Isn't America better than this?

Multiculturing Interculters Cross Cultures

If you don't mind wading through the fluff of my aggressive tone....
 
No, Doug is here to learn from his intellectual superiors.

It is obvious that there are people with pretty good brains posting on this Board, and those who have not been so lucky in cranial content distribution should learn from them.

But Taomon and I do not agree. I claim that, if faced in practice with the Ticking Time Bomb scenario, there is only one sane answer.

But I also claim that when faced as a hypothetical, with the utility of torture stipulated to eliminate the utilitarian argument from consideration, then the Ticking Time Bomb question should simply not be answered.

Because if it is answered, in the only sane way that it can be, you will then be led by your interlocutor to concede, step after step, to increasingly less-obvious cases: if torture is okay to save five million, what about to save 500,000 ... 50,000 ... 5000, ... 5? And if it is okay when there is a 100% chance that you can get the truth from the terrorist, what about when there is only a 99% chance ... a 90% chance ... and so on.

Rather, we must understand that real life is full of considerations, some of which are contradictory, and all of which are usually fuzzy, and that real events cannot be artificially segregated from them, as they are in sophomore philosophy classes. Frictionless surfaces are a necessary artefact in physics classes, but frictionless life-situations never occur.

To condone torture, or near-torture, as an official policy is a bad idea, even if those doing it try to hedge it in with all sorts of restrictions and conditions.

The impulse to lay out in great legalistic detail such restrictions and conditions is actually an example of the retreat of common sense wisdom and the advance of excessive bureaucratic rationality into day to day life.
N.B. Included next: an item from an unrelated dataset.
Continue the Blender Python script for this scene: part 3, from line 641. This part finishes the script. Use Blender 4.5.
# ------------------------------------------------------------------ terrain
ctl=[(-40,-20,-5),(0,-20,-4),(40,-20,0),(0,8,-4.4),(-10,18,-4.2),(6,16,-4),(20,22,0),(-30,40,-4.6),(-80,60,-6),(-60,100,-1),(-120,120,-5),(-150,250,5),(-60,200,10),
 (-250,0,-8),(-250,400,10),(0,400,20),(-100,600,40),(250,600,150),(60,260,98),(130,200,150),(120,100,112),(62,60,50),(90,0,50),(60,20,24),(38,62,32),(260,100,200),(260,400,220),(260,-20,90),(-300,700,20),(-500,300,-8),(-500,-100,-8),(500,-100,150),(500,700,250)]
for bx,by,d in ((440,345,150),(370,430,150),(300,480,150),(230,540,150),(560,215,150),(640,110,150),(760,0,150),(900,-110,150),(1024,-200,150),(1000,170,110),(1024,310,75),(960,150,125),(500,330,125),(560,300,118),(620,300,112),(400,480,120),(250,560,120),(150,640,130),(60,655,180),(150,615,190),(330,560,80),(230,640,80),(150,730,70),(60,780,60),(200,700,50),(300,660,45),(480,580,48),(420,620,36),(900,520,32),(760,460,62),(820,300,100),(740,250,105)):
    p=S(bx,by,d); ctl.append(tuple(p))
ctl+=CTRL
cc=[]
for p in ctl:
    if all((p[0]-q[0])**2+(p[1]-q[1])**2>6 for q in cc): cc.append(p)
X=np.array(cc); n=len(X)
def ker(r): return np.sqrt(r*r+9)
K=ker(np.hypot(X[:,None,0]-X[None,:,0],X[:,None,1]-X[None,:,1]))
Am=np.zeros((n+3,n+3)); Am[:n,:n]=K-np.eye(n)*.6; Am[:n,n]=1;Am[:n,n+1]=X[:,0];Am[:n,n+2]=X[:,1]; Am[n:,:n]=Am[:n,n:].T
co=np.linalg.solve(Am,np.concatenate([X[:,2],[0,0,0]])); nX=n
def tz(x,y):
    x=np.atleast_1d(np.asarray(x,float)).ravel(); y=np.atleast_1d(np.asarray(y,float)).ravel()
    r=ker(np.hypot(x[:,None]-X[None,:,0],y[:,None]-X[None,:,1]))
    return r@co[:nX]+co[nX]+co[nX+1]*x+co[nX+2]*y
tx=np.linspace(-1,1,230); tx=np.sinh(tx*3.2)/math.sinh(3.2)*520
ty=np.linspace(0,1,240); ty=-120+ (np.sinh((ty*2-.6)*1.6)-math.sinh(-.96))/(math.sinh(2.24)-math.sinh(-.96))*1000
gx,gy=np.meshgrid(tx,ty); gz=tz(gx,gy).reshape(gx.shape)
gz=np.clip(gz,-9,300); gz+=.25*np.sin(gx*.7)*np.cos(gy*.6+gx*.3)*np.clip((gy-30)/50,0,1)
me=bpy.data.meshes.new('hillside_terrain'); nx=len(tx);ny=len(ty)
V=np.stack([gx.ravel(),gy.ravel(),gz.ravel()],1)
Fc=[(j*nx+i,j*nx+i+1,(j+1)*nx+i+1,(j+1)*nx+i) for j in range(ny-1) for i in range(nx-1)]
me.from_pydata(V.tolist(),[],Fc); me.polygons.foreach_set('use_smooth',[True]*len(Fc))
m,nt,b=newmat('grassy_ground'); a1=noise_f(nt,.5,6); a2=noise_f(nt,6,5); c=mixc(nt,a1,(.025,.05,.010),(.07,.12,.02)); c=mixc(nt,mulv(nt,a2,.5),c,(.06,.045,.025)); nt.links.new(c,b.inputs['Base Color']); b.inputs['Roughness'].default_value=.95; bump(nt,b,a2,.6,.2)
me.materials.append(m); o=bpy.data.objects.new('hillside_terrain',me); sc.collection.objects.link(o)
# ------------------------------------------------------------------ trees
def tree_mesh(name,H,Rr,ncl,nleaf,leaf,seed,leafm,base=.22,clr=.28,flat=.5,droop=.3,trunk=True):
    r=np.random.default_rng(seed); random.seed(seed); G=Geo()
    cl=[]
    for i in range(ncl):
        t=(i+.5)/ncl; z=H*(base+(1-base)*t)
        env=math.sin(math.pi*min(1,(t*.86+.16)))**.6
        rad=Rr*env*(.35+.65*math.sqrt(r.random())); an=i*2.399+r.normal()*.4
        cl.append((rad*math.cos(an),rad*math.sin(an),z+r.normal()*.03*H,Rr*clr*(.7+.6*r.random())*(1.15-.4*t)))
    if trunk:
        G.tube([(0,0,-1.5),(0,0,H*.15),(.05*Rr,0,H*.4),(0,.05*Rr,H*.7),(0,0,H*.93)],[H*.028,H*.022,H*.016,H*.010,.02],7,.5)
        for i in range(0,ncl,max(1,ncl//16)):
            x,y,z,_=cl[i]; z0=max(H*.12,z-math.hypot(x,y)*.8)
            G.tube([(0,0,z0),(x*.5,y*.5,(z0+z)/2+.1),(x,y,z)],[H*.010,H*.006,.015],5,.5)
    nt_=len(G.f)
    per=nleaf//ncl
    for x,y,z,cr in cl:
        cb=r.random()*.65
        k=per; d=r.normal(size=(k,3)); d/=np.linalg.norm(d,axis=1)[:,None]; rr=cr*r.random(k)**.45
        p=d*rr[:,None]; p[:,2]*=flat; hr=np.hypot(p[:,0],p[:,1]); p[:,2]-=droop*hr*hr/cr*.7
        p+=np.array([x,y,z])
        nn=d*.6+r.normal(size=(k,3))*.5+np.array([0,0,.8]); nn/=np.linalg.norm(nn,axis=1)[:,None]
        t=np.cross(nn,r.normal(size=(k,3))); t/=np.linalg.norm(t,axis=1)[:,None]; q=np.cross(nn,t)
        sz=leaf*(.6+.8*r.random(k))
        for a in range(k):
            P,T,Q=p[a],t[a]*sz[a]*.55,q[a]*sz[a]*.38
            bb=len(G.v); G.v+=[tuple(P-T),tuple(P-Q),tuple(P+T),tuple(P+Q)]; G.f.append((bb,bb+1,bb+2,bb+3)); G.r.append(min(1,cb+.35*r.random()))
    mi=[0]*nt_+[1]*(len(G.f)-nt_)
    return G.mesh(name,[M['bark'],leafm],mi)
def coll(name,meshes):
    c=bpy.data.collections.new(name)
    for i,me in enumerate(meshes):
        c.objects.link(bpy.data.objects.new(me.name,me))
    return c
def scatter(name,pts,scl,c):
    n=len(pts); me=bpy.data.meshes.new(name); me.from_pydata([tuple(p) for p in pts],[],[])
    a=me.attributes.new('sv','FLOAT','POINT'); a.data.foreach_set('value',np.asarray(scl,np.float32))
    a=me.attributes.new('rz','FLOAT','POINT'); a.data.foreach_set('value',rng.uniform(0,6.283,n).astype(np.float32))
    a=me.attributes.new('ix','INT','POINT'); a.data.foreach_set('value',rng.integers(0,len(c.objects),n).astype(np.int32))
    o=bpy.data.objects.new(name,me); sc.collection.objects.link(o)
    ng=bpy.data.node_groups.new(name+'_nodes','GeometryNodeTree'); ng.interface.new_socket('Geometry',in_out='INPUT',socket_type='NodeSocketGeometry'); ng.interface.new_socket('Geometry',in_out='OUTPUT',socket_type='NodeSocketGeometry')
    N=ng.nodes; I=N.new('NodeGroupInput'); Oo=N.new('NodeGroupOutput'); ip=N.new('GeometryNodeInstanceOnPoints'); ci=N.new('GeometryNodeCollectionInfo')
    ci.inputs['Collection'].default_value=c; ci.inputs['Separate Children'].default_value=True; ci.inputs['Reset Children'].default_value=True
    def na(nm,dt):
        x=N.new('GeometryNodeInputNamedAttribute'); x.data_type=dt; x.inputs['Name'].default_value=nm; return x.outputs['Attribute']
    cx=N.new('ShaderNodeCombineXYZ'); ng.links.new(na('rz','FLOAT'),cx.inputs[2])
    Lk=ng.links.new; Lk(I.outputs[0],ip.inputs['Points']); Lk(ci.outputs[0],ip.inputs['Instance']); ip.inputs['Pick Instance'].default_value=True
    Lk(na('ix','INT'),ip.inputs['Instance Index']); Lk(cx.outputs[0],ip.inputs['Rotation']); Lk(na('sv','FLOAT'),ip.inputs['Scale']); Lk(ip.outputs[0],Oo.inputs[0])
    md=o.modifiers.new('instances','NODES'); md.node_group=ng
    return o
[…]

It is coterminous with the growth of the authority of the state, especially where the state begins to carry out functions once carried out by non-state institutions, and actually has a benign impulse behind it, which is the desire to limit the arbitrary power available to state officials, through binding them with rules.

But much of life cannot be codified into formal propositions with determinable truth-content -- this was the fallacy of the so-called "Artificial Intelligence" fad, and in particular of the idea of computer-based "Expert Systems" which were going to replace human judgment.

We lose more than we gain, and by a good deal, when we are seen to make torture part of our interrogation techniques. This is why we shouldn't use it.

But this requires common-sense wisdom in its application, like everything else.

Thus, in real life, I want decisions like what to do in each circumstance to be taken by wise people, whom I can trust to make the best decision possible. If there actually is a Ticking Time Bomb situation for real, I want to be able to trust them to do the right thing.

Putting it another way: there are things which are done, and not said. There are things which are said, and not done. And it is not possible to completely codify these things.
In other words, you agree with me. You must be a liberal socialist pinko commie.
 
apparently I am not allowed to comment on the issue of torture or it will be cut and pasted and retitled....for on the island of the monkeys some truths where never spoken so I said nothing.......

My question is what do you consider torture?